Fracking in or near your backyard

By Bill Allayaud, California Director of Government Affairs

The film “Promised Land,” now showing in theaters across the country, plays off the intense national conversation about the relatively new natural gas drilling technology called high volume horizontal hydraulic fracturing – better known by its nickname, fracking.
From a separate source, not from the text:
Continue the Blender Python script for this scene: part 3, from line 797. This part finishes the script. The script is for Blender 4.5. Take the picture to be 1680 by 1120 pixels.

The unknown consequences of this technology frame a drama about the moral dilemmas posed when people in small, economically depressed communities confront the promises and pitfalls of resource development.

Because of this movie and the Oscar-nominated documentary “Gasland,” which starts off on filmmaker Josh Fox’s family land in rural Pennsylvania, many people may think fracking is confined to natural gas drilling operations in three massive shale formations: the Marcellus in the eastern U.S., the Bakken in North Dakota and the Eagle Ford in Texas.

But a new report from the U.S. Environmental Protection Agency, with a map showing wells fracked between September 2009 and October 2010, makes clear that fracking affects millions of Americans in fully three-fifths of the states, among them, Washington, California, Kentucky, Nevada, Tennessee, Wyoming, New Mexico, Alabama and California.


Source: Environmental Protection Agency

The point is fracking is not an issue that’s somewhere out there in America. It’s in our backyards. That’s why we want the facts, all of them, not just the marketing lingo the drilling industry peddles. And we need to be sure that our regulatory agencies, whether federal, state or local are up to the task of protecting the nation’s air, water and land and the public health.